I am a African American who would love to one day be able to support the Republican Party just like my ancestors did in the 19 century before the party turned its back on it's roots and adopted the christian conservative ideology from the democratic party of old.

Please read my blog
http://www.christianconservkillingamerica.blogspot.com/

Wayne Vignes
August 26, 2009 9:13 PM

For Bernie: I've heard this nonsense that "Our Society is not a (financial) zero sum game!" It was from Neil Bortz (spell?) as I recall. How sophmoric to suggest that essentially everyone can be a doctor, a lawyer, engineer and you get the picture. Career opportunities are very limited and this becomes proportional to population size i.e. more toilets means more toilets breaking, more plumbers needed and alot more crap to dispose of.

You may want to recall that Europeans not only fled religious persecution wanting such freedoms, but we seem to have forgotten (as a People) that in much greater numbers despite the historical myths, they left behind lands with limited to no opportunities to buy a piece of land to live on, attend a decent or ANY school, afford a doctor when needed, or even find enough meaningful work to feed themselves somewhat reliably year round.

I leave you with one example, of thousands around the world. Nigeria is and has been a country with tremendous oil and mineral wealth, it has been extracted for many years now. A handful of priveleged Nigerians and non-Nationals own this wealth--nearly all of it and the power to perpetuate that same wealth and power generation after generation--their choice entirely.

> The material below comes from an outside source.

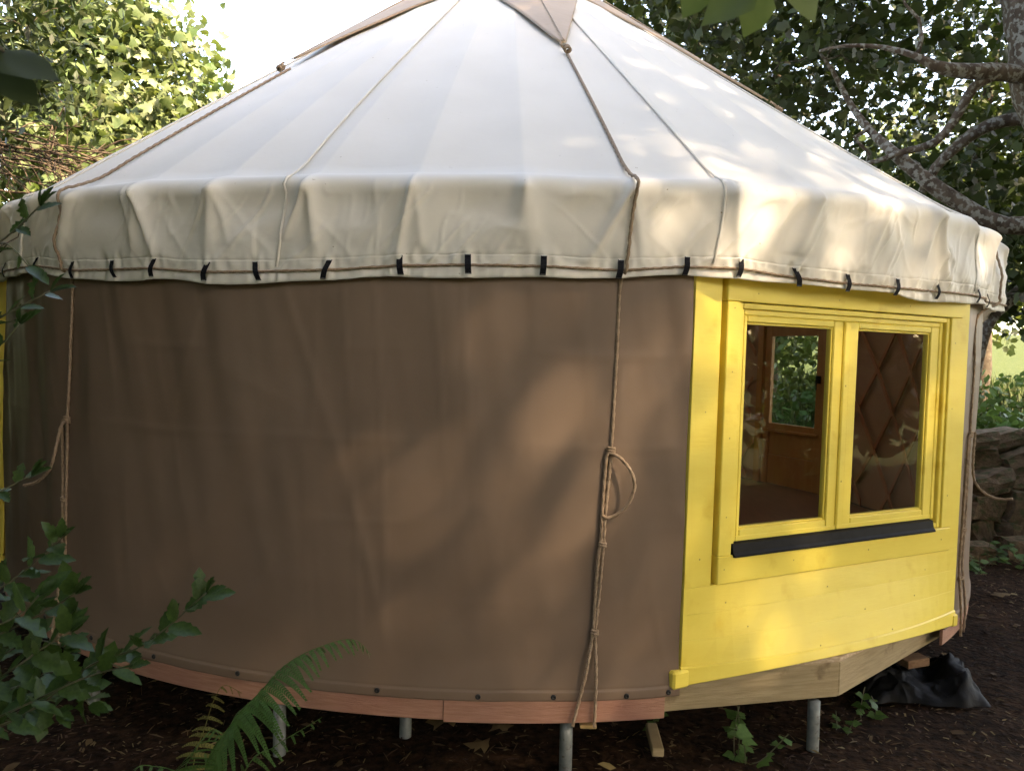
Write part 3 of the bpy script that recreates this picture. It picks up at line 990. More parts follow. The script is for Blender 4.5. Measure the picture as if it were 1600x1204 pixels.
# ---- yellow window panel
def build_window(P0, dirw, name, label=None):
    d = Vector((dirw[0], dirw[1], 0)).normalized()
    n = Vector((d.y, -d.x, 0))
    up = Vector((0, 0, 1))
    def P(s, dep, z):
        return Vector((P0[0], P0[1], CZ + z)) + d * s + n * dep
    def bar(s0, s1, d0, d1, z0, z1, ch=.003):
        return cbox(P(s0, d0, z0), d, n, up, s1 - s0, d1 - d0, z1 - z0, ch)
    # structural backing behind everything: a ring round the opening
    b = MB()
    b.add(*bar(.004, .232, -.060, -.0405, -1.19, .38))
    b.add(*bar(1.434, 1.643, -.060, -.0405, -1.19, .38))
    b.add(*bar(.234, 1.432, -.060, -.0405, .182, .38))
    b.add(*bar(.234, 1.432, -.060, -.0405, -1.19, -.702))
    root = b.build(name, MT['yellow'], yurt)
    if label:
        root['label'] = label
    def part(nm, pieces, mat='yellow'):
        q = MB()
        for p in pieces:
            q.add(*p)
        return q.build(nm, MT[mat], root)
    # side posts
    part('post', [bar(0, .128, -.04, .0024, -.8572, .38, .0012)])
    part('post', [bar(1.572, 1.647, -.04, .0024, -.8572, .38, .0012)])
    # boards under the window
    def bul(s_):
        x = (s_ - .8235) / .8235
        return max(0.0, 1 - x * x)
    def bowed(s0, s1, z0, z1, dep, ns=22, chz=.0007):
        """board bent outward towards the round deck below; z0 may be a function of s"""
        V, F = [], []
        for i in range(ns + 1):
            s_ = s0 + (s1 - s0) * i / ns
            za = z0(s_) if callable(z0) else z0
            for (dd_, z) in ((-.03, za), (-chz, za), (0, za + chz), (0, z1 - chz), (-chz, z1), (-.03, z1)):
                f = min(1.0, max(0.0, (-.857 - z) / .325))
                V.append(P(s_, dep + dd_ + .098 * bul(s_) * f ** 1.2, z))
        for i in range(ns):
            for k in range(6):
                F.append((i * 6 + k, i * 6 + (k + 1) % 6, i * 6 + 6 + (k + 1) % 6, i * 6 + 6 + k))
        F += [tuple(range(6)), tuple(reversed(range(ns * 6, ns * 6 + 6)))]
        return V, F
    zz = [-1.151, -1.055, -.957, -.8575]
    for k in range(3):
        part('cladding_board', [bowed(.0, 1.647, zz[k] + .0001, zz[k + 1] - .0001, .002)])
    # casing round the window
    part('casing_board', [bar(.147, .212, -.04, .016, -.748, .214)])
    part('casing_board', [bar(1.502, 1.567, -.04, .012, -.748, .214)])
    part('casing_board', [bar(.147, 1.567, -.04, .016, -.857, -.7485, .004)])
    part('head_board', [bar(.147, 1.58, -.04, .014, .2155, .38)])
    # fixed frame: two stepped mouldings
    for (s0, s1, z0, z1, dep) in ((.214, 1.500, -.746, .212, .004), (.232, 1.470, -.705, .190, -.008)):
        w = .022
        q = [bar(s0, s0 + w, -.04, dep, z0, z1, .003), bar(s1 - w, s1, -.04, dep, z0, z1, .003),
             bar(s0 + w + .0005, s1 - w - .0005, -.04, dep - .0006, z1 - w, z1, .003), bar(s0 + w + .0005, s1 - w - .0005, -.04, dep - .0006, z0, z0 + w, .003)]
        part('window_frame', q)
    # casements: stiles and rails round each pane
    for (s0, g0, g1, s1) in ((.2545, .273, .757, .812), (.853, .907, 1.390, 1.4475)):
        zt, zb, gt, gb = .168, -.698, .141, -.659
        q = [bar(s0, g0, -.046, -.010, zb, zt, .004), bar(g1, s1, -.046, -.010, zb, zt, .004),
             bar(g0 + .0004, g1 - .0004, -.046, -.0106, gt, zt, .004), bar(g0 + .0004, g1 - .0004, -.046, -.0106, zb, gb, .004)]
        part('casement', q)
        # glazing bead
        w = .008
        q = [bar(g0 + .0003, g0 + w, -.044, -.019, gb, gt, .002), bar(g1 - w, g1 - .0003, -.044, -.019, gb, gt, .002),
             bar(g0 + w + .0003, g1 - w - .0003, -.044, -.0195, gt - w, gt - .0003, .002), bar(g0 + w + .0003, g1 - w - .0003, -.044, -.0195, gb + .0003, gb + w, .002)]
        part('glazing_bead', q)
        pane = part('pane', [bar(g0 + .002, g1 - .002, -.032, -.028, gb + .002, gt - .002, .0004)], 'glass')
    part('mullion', [bar(.8135, .8515, -.046, -.002, -.702, .168, .005)])
    # black drip sill
    V = []
    for s in (.222, 1.440):
        for (dep, z) in ((-.012, -.703), (.011, -.709), (.017, -.740), (.027, -.750), (.027, -.757), (.012, -.757), (-.012, -.755)):
            V.append(P(s, dep, z))
    m = 7
    F = [(k, k + m, (k + 1) % m + m, (k + 1) % m) for k in range(m)] + [tuple(range(m)), tuple(reversed(range(m, 2 * m)))]
    q = MB(); q.add(V, F)
    q.build('drip_sill', MT['black_sill'], root)
    # bottom ledge, proud at both ends
    low = lambda s_: -1.188 - .036 * ((s_ - .8235) / .8235) ** 2
    part('skirt_board', [bowed(-.004, 1.651, low, -1.1515, .007, 30, .004)])
    part('ledge_end', [bar(-.046, .030, -.033, .0185, -1.227, -1.160, .008)])
    part('ledge_end', [bar(1.622, 1.662, -.033, .0165, -1.226, -1.168, .006)])
    # screw heads
    rs = random.Random(4)
    q = MB()
    for (s, z, dep) in [(.18, .19, .0162), (.18, -.05, .0162), (.18, -.3, .0162), (.18, -.6, .0162), (.18, -.80, .0162), (.55, -.80, .0162), (1.0, -.80, .0162), (1.5, -.80, .0162), (1.535, -.6, .0122), (1.535, -.2, .0122), (1.535, .1, .0122),
                        (.17, .34, .0142), (.3, .25, .0142), (.75, .25, .0142), (1.2, .25, .0142), (.83, -.1, -.0018), (.83, -.5, -.0018),
                        (.2, -.93, -.0118), (.75, -.93, -.0118), (1.4, -.93, -.0118), (.3, -1.03, -.0134), (.95, -1.04, -.0134), (1.3, -1.03, -.0134), (.65, -1.14, -.0118), (1.1, -1.14, -.0118), (.06, -.2, .0122), (.06, -.75, .0122)]:
        rr = rs.uniform(.0028, .0042)
        if z < -.86:
            dep = .0035 + .098 * bul(s) * min(1.0, (-.857 - z) / .325) ** 1.2
        c = P(s, dep, z)
        q.add([c + d * rr * math.cos(f) + up * rr * math.sin(f) for f in np.linspace(0, 2 * math.pi, 9)[:-1]], [tuple(range(8))])
    o = q.build('screw_heads', MT['screw'], root)
    o['kind'] = 'stuff'
    return root
build_window((0.6589, 2.8610), (0.8822, 0.4709), 'window_panel', 'bright yellow panel with two casement windows and black drip sill')
# second yellow panel at the far left, only its near edge shows
pA = cyl(-87.0, 0, YR + .035); pB = cyl(-56.0, 0, YR + .035)
dd = (pB - pA)
pA = pB - dd.normalized() * 1.647
build_window((pA.x, pA.y), (dd.x, dd.y), 'window_panel', 'yellow panel at the far left edge of the wall')

# ---- inside: floor, lining, lattice, far door
b = MB()
ring = [cyl(t, -1.182, 3.05) for t in range(0, 360, 6)]
b.add(ring, [tuple(range(len(ring)))])
b.build('inner_floor', MT['floor_in'], yurt)
def build_lattice():
    hgt0, hgt1 = -1.15, .42
    span = 22.0
    opens = [(14.0, 45.2), (-88, -56), (107.5, 125.3), (272, 304)]
    rl = 3.055
    for sgn in (1, -1):
        for k in range(40):
            base = POLE0 + 360 / 40 * k
            runs, cur = [], []
            for i in range(27):
                f = i / 26
                t = base + sgn * span * (f - .5)
                tw = float(wrapdeg(t))
                inside = any(a < tw < c for (a, c) in opens)
                if inside:
                    if len(cur) > 2: runs.append(cur)
                    cur = []
                else:
                    cur.append((t, hgt0 + (hgt1 - hgt0) * f))
            if len(cur) > 2: runs.append(cur)
            for run in runs:
                mid = float(wrapdeg(run[len(run) // 2][0]))
                if not (45 < mid < 200):          # only the stretch of wall seen through the panes
                    continue
                run = run[::2] if len(run) > 4 else run
                V, F = [], []
                r0 = rl - (.012 if sgn > 0 else 0)
                for (t, z) in run:
                    dz = .026
                    for (rr, zz) in ((r0, z - dz), (r0, z + dz), (r0 - .011, z + dz), (r0 - .011, z - dz)):
                        V.append(cyl(t, zz, rr))
                n_ = len(run)
                for i in range(n_ - 1):
                    for q in range(4):
                        F.append((i * 4 + q, i * 4 + (q + 1) % 4, i * 4 + 4 + (q + 1) % 4, i * 4 + 4 + q))
                F += [(0, 1, 2, 3), tuple(range(n_ * 4 - 4, n_ * 4))]
                bb = MB(); bb.add(V, F)
                bb.build('lattice_lath', MT['lath'], yurt)
for (t0, t1) in ((45.3, 107.6), (125.2, 200)):
    tt = np.arange(t0, t1, 1.5)
    V = [cyl(t, z, 3.078) for z in (-1.18, .45) for t in tt]
    b = MB(); b.add(V, [tuple(f) for f in grid_faces(2, len(tt))])
    b.build('inner_lining', MT['lining'], yurt, True)
build_lattice()
def build_door():
    a, c = cyl(124.5, 0, 3.09), cyl(108.3, 0, 3.09)
    d = (c - a); W = d.length; d.normalize()
    n = Vector((d.y, -d.x, 0))
    if n.dot(Vector((YC.x, YC.y, 0)) - Vector((a.x, a.y, 0))) < 0:
        n = -n                                   # towards the inside
    up = Vector((0, 0, 1))
    def bar(s0, s1, d0, d1, z0, z1, ch=.003):
        return cbox(Vector((a.x, a.y, CZ + z0)) + d * s0 + n * d0, d, n, up, s1 - s0, d1 - d0, z1 - z0, ch)
    b = MB()
    for q in (bar(0, .07, -.02, .07, -1.181, .42), bar(W - .07, W, -.02, .07, -1.181, .42), bar(.071, W - .071, -.02, .07, .35, .42)):
        b.add(*q)
    root = b.build('door', MT['door'], yurt)
    def part(nm, q, mat='door'):
        bb = MB()
        for k in q: bb.add(*k)
        bb.build(nm, MT[mat], root)
    g0, g1, gt, gb = .155, W - .165, .225, -.60
    part('stile', [bar(.075, g0, 0, .042, -1.179, .345)])
    part('stile', [bar(g1, W - .075, 0, .042, -1.179, .345)])
    part('rail', [bar(g0 + .0005, g1 - .0005, 0, .0415, gt, .345)])
    part('rail', [bar(g0 + .0005, g1 - .0005, 0, .0415, gb - .075, gb)])
    part('ledge', [bar(g0 - .05, g1 + .05, .0425, .060, gb - .082, gb - .055)])
    part('lower_panel', [bar(g0 + .0005, g1 - .0005, 0, .030, gb - .30, gb - .0757)])
    part('lower_panel', [bar(g0 + .0005, g1 - .0005, 0, .034, -1.179, gb - .3015)])
    part('pane', [bar(g0 + .002, g1 - .002, .018, .022, gb + .002, gt - .002, .0004)], 'glass')
    part('latch', [bar(g1 + .02, g1 + .055, .0425, .075, -.20, -.13), bar(g1 + .03, g1 + .045, .0755, .085, -.26, -.13)], 'iron')
build_door()

# ------------------------------------------------------------------ vegetation helpers
def project(P):
    P = np.asarray(P, float) - np.array([0, 0, CZ])
    d = P @ np.array(_f)
    return 800 + 1220.07 * (P @ np.array(_xr)) / d, 602 - 1220.07 * (P @ np.array(_ur)) / d, d

def leaf_palmate():
    """five-lobed sycamore leaf, about unit width, petiole at origin, pointing +y"""
    out = [(0, 0), (.20, -.05), (.47, .10), (.33, .26), (.50, .52), (.25, .50), (.20, .62), (0, 1.0), (-.20, .62), (-.25, .50), (-.50, .52), (-.33, .26), (-.47, .10), (-.20, -.05)]
    V = [(x, y, -.16 * abs(x) - .10 * y * y) for (x, y) in out] + [(0, .34, .02)]
    c = len(out)
    F = [(k, k + 1, c) for k in range(c - 1)] + [(c - 1, 0, c)]
    return np.array(V), np.array(F)
def leaf_palmate_lo():
    out = [(0, 0), (.48, .08), (.30, .30), (.46, .56), (0, 1.0), (-.46, .56), (-.30, .30), (-.48, .08)]
    V = [(x, y, -.2 * abs(x) - .1 * y * y) for (x, y) in out]
    return np.array(V), np.array([(0, 1, 2), (0, 2, 4), (2, 3, 4), (0, 4, 6), (4, 5, 6), (0, 6, 7)])
def leaf_oval(w=.28):
    V = [(0, 0, 0), (w, .35, -.06), (w * .75, .7, -.08), (0, 1, -.16), (-w * .75, .7, -.08), (-w, .35, -.06)]
    return np.array(V), np.array([(0, 1, 2), (0, 2, 3), (0, 3, 4), (0, 4, 5)])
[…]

Now I'm sure some "compassionate conservative" pundit would offer the "It's not a zero sum game" and I would point out that greed, like alcoholism is denied by the afflicted, and regularly by countering with any deceptions necessary. But in the end I ask you who is really being deceived? Overall, if you're a survival-of-the-fittest thinker then nothing else matters but accumulating as much as possible. Just remember that holding such beliefs means you can't complain when someone more powerful decides to take all that you have simply because they can and want to, perhaps with similar deceptions or even a club over the head.

Josh
December 20, 2009 9:41 PM

I'm not seeing how this proves that T.R. was socialalist.T.R. followed Lincoln's word and heavily advocated,"...the proper sense of proportion in his(Lincoln's)relative estimates of capital and labor,of human rights and property rights."T.R. was fine with wealthy men.He frowed on"...man or class of men the right to enjoy power,or wealth,or position,or immunity,which has not been earned by service to his or their fellows."